Mini makes her mark with Coventry city centre exhibition

Mini Padam 1  Mini Padam 2
An exhibition of luscious pop-art influenced works by a Coventry-grown talent has gone on show in the city.
Mini Padam went to Foxford School then did a foundation year at Coventry University before heading off to follow her interests with a degree in graphic design and illustration followed by an MA in illustration at Camberwell College of Arts.
Now working on her own designs and teaching graphic design, illustration and photography in a college, she’s back in Coventry for a big show of her own.
She works in screen printing and digital illustration, and there are several clear themes and influences emerging. Ice cream vans pop up in several images, and the show, which is upstairs at Browns Independent Bar in Coventry city centre, is called Ice Cream and Synth.

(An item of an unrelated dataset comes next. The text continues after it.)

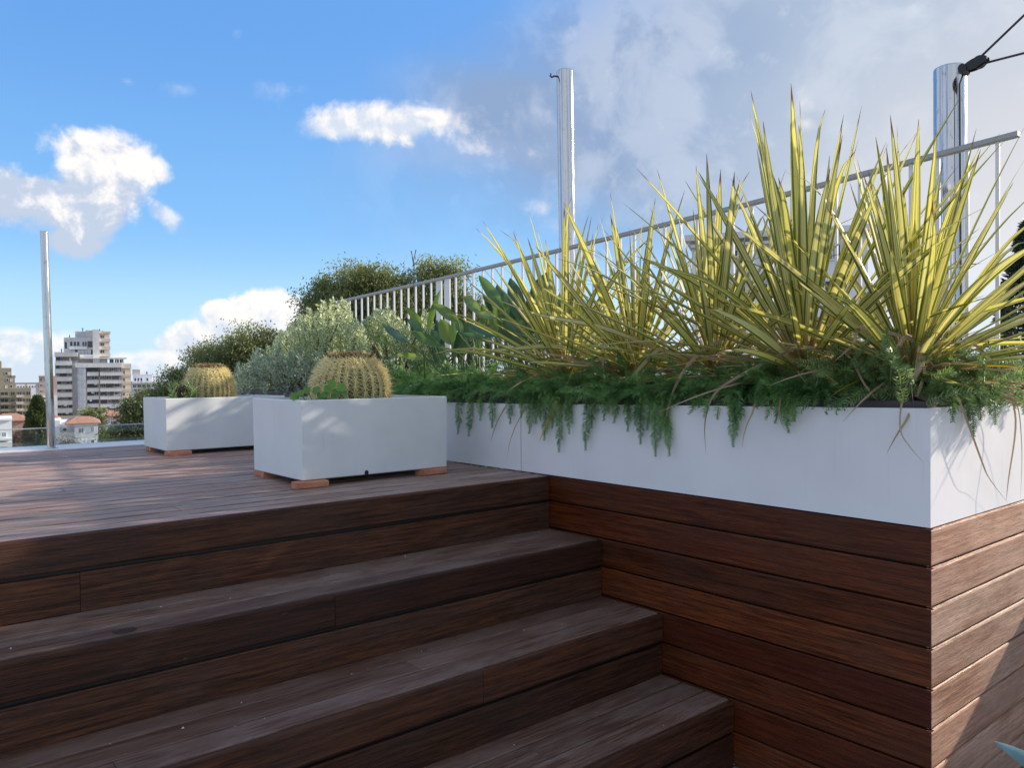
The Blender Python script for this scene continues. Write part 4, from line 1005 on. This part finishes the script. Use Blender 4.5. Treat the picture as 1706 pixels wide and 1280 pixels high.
for i, ya in enumerate((180, 245, 305)):
    tw.win(828, 862, ya, ya+30, 6.2, bars=1, frame=C_BEIGE); tw.win(872, 905, ya, ya+32, 6.2, bars=1, glass=C_LGREY)
    tw.box(822, 914, ya+32, ya+58, 5.2, 1.2, C_BEIGE, 'balcony')
tw.box(818, 916, 150, 166, 5.4, 9, C_BEIGE, 'cornice')
for X_ in (575, 604, 632, 676, 692): tw.win(X_, X_+26, 237, 278, 6, bars=0)
tw.box(570, 716, 281, 303, 5, 1.2, C_LGREY, 'balcony'); tw.box(722, 762, 234, 285, 5.9, .15, C_DARK, 'opening')
tw.box(590, 764, 306, 345, 5.9, .15, C_DARK, 'opening')
for X_ in (592, 640, 668, 696, 724): tw.win(X_, X_+24, 308, 344, 5.85, bars=0, glass=C_SHAFT)
tw.box(655, 770, 346, 368, 4.8, 1.3, C_LGREY, 'balcony'); tw.win(530, 556, 240, 300, 6, bars=0)
for X_, Y_ in ((572, 182), (505, 298), (682, 120), (826, 128), (850, 142), (716, 138)):
    tw.box(X_-3, X_+4, Y_, Y_+70, 8, .8, C_DARK, 'chimney')
tw.box(674, 690, 132, 134, 8, .4, C_DARK, 'aerial')

b3 = Bld('white_apartment_block', 1220, 330, 'low white apartment block with roof terrace right of the tall tower')
b3.box(1085, 1400, 572, None, 2, 14, C_LGREY); b3.box(1090, 1250, 512, 575, 4, 9, C_WHITE, 'upper_storey'); b3.box(1085, 1150, 470, 514, 6, 6, C_BEIGE, 'upper_storey'); b3.box(1240, 1400, 520, 576, 5, 8, C_WHITE, 'upper_storey')
for X_ in (1100, 1125, 1150, 1200): b3.win(X_, X_+18, 540, 568, 4, bars=0)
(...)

However Mini says of the ice cream vans: “I just like the shape”, though the important role of an ice cream van in Assault on Precinct 13, is also important to her: “I’m obsessed with films and music. “Mini’s influenced by the whole pop art world, modern illustrators, Peter Blake, Francis Bacon, and there’s definitely a touch of the David Hockneys about her work in some of the large expanses of colour, particularly a blue like the colour of the Bigger Splash paintings.
Mini claims her work doesn’t look to the retro but her love for Mad Men and inclusion of portraits of some of its stars including Jon Hamm and Christina Hendricks shows a definite liking for the past.
The ice cream vans are gentle and rounded, sparse on detail but there is a lot of attention to the detail that is there. Other subjects are quite varied. There’s Siblings, three young children and a car, and then Selfridges, showing the Birmingham shopping centre which is certainly a landmark whether you like it or not.
La Manga Beach has fantastic colours, and you can feel the heat around the shuttered building and the thin shadows as two men walk towards the shore.
In ATE, people wander past a prominent curved building in central London, and in Near Warren Street the iconic ice cream van returns, with a bicycle, surrounded by tall, modern glass buildings.
My personal favourites are the street scenes but there’s lots of portraits too, including a younger Barbara Streisand.
It’s an interesting exhibition, well laid out, and showing stylish works in a good setting.